When $m$ is even, $m - \lfloor{m/2}\rfloor = \lfloor{m/2}\rfloor = m/2$, and we get the result Brian M. Scott gave:

$$F(m) = \frac{m}{2} \left( 1 + 2^{-m} {m \choose \frac{m}{2}} \right)$$

When $m$ is odd, $m - \lfloor{m/2}\rfloor = \lfloor{m/2}\rfloor + 1$, and so with similar manipulations (a few steps combined here for brevity), we get:

$$F(m) = 2^{-m} \left( \sum_{k=\lfloor{m/2}\rfloor+1}^{m}{m \choose k}k + \sum_{k=\lfloor{m/2}\rfloor+1}^{m}{m \choose k}k \right) $$ $$= 2^{-m} \left( 2 \sum_{k=\lfloor{m/2}\rfloor+1}^{m}m{m-1 \choose k-1}\right) $$ $$= 2^{-m} m\left(\sum_{k=0}^{m-1}{m-1 \choose k} + {m-1 \choose \lfloor{m/2}\rfloor}\right)$$ $$= 2^{-m} m\left(2^{m-1} + {m-1 \choose \lfloor{m/2}\rfloor}\right)$$ $$= \frac{m}{2}\left(1 + 2^{-(m-1)} {m-1 \choose \lfloor{m/2}\rfloor}\right)$$ $$ = \frac{m}{m-1}F(m-1)$$

Now, we can define the expected per-coin payoff for a group of $m$ coins when we know wheteher there are more heads or not at a cost of $\$1$, as:

$$v(m) = \frac{(F(m)-1)}{m}$$

It turns out that this function is maximized at $m=25$, with $$v(25) \approx 0.54059$$

(And fortunately $25$ divides $100$, so no tricky issues!!).

So the optimal strategy appears to be: separate the coins into four equal sized groups of 25, and ask the question 4 times; total estimated return $\$54.059$.

Answer 3

I assume the coin is fair, such that it is as likely to get heads as tails.

The expectation could be calculated like this, where $S$ is money won by your strategy and $N$ is the number of heads:

$ E[S] = P(N=50)\cdot 50 + \sum_{i=51}^{100} i\cdot(P(N=i)+P(N=100-i)) = P(N=50)\cdot 50 + \sum_{i=51}^{100} 2i \cdot P(N=i) $.

The thinking is the following.
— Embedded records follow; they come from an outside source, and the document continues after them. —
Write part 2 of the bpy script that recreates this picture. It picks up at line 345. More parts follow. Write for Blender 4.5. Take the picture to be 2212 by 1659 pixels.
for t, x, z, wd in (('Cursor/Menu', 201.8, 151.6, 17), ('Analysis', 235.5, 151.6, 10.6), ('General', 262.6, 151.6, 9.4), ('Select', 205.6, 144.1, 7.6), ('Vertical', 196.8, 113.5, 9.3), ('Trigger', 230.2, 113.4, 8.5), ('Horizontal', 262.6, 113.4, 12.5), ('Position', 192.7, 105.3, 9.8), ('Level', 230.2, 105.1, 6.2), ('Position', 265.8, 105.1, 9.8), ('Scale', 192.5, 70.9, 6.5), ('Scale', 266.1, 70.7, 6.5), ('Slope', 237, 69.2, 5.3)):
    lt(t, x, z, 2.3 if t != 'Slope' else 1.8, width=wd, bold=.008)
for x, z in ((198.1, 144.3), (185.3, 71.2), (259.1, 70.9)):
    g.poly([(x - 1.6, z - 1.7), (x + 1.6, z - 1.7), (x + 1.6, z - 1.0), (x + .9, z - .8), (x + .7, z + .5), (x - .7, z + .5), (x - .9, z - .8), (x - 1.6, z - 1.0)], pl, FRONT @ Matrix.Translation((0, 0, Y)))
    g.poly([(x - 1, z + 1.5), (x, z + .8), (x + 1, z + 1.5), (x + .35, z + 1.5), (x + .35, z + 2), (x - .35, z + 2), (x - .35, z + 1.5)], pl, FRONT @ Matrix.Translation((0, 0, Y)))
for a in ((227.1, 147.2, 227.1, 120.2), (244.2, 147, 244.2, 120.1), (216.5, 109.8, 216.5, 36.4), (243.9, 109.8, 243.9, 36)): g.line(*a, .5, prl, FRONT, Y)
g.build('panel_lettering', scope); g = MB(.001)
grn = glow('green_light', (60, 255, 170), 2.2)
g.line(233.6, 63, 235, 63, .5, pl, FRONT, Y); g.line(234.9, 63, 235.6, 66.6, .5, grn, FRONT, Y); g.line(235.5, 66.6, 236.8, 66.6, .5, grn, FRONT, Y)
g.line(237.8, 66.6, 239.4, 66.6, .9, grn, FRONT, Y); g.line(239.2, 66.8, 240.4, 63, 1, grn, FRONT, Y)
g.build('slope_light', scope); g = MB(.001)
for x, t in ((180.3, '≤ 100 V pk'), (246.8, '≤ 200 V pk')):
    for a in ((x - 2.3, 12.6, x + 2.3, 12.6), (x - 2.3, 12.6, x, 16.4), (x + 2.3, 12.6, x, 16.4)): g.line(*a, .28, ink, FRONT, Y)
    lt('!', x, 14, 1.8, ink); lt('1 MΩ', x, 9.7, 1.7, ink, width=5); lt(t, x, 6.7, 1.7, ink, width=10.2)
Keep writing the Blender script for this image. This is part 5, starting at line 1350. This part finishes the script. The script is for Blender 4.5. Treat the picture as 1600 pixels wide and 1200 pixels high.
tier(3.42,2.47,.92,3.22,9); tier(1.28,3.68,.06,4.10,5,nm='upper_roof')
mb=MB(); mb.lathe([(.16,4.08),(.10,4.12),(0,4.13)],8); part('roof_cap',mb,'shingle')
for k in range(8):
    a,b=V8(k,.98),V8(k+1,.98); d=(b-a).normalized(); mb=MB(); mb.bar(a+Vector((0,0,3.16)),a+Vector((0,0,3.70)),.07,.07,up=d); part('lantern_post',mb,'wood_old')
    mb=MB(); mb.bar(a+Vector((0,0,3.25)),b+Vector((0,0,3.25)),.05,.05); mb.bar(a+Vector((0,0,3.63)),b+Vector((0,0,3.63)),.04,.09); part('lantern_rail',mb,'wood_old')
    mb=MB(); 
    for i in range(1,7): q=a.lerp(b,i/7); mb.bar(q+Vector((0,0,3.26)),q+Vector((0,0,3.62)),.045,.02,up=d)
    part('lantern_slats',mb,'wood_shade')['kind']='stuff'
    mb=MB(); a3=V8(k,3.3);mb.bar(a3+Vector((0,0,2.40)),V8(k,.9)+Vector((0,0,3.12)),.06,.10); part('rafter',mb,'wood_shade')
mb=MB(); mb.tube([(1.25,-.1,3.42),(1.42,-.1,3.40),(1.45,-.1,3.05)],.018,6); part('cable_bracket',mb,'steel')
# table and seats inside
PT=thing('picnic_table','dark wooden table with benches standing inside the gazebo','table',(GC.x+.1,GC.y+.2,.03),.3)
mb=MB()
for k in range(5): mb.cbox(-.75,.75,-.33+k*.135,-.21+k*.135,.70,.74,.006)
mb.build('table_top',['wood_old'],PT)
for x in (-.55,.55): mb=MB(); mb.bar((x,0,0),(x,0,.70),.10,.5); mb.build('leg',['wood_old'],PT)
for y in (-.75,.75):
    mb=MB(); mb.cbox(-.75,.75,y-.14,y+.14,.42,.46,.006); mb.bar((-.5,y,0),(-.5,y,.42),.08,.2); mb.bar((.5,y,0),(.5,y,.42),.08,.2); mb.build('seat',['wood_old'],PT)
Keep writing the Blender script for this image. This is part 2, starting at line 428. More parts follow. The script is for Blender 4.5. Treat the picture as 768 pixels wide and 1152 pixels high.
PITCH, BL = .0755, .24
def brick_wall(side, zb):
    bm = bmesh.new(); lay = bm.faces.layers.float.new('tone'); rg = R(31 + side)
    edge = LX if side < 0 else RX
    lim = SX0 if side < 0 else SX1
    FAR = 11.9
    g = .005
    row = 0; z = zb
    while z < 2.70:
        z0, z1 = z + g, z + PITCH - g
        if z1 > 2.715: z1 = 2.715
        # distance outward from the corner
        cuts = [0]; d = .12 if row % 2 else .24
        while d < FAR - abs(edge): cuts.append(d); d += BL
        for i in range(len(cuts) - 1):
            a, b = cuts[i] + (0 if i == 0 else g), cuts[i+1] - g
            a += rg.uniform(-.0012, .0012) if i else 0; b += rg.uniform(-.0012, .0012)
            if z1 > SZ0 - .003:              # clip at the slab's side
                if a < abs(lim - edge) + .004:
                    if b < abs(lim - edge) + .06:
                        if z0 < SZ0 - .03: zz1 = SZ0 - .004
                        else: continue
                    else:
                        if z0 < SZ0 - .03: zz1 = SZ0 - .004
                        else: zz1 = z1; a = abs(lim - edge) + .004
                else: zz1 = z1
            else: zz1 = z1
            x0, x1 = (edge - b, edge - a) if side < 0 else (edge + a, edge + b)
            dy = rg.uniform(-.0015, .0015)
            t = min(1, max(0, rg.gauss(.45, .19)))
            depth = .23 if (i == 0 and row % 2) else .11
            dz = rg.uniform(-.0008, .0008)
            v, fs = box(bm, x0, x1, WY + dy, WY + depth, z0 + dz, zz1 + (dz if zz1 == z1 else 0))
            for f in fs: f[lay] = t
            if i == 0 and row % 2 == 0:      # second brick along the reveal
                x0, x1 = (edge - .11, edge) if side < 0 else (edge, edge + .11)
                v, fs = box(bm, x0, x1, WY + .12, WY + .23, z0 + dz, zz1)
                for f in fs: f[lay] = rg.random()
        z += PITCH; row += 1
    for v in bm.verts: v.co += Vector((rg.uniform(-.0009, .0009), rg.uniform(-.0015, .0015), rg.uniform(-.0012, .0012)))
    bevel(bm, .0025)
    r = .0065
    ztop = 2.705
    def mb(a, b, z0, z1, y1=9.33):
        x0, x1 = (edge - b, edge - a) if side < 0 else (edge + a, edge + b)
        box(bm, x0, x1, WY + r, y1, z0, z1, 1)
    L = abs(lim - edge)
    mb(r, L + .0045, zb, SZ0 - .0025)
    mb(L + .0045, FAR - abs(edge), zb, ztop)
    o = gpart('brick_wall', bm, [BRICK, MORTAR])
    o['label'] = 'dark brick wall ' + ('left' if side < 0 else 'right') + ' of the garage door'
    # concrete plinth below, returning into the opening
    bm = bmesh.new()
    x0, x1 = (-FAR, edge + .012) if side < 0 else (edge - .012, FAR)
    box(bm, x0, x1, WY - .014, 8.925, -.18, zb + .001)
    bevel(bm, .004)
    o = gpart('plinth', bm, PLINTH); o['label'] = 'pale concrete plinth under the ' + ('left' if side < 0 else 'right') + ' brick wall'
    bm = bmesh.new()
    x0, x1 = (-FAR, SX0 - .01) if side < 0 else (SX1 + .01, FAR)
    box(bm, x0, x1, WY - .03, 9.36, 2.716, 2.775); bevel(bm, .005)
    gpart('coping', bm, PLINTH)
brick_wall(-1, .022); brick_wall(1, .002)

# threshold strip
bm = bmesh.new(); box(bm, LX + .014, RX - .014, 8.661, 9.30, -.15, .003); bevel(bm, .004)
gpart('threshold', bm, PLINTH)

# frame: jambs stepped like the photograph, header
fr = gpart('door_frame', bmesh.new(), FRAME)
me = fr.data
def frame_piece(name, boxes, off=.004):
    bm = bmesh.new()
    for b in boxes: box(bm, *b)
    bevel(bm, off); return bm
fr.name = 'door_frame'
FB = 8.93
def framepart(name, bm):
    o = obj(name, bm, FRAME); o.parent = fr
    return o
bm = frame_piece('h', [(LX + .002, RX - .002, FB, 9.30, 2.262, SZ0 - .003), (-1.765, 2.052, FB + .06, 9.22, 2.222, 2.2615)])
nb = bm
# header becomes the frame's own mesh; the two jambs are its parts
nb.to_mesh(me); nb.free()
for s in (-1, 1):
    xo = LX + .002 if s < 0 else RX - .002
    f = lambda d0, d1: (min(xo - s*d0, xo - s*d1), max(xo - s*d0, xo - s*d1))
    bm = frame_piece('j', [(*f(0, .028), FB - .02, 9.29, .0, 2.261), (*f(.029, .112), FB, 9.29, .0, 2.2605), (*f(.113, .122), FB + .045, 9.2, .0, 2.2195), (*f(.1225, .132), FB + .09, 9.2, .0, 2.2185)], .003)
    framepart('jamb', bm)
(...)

If the number of heads is say 57, you select heads and earn 57. If the number of heads is 43, you select tails and win 57. Special care must be taken with the number 50.

Now $N$ follows a binomial distribution $\text{bin}(100,1/2)$. Plugging the point probabilities into the above formula, the expectation can be found with any decent calculator.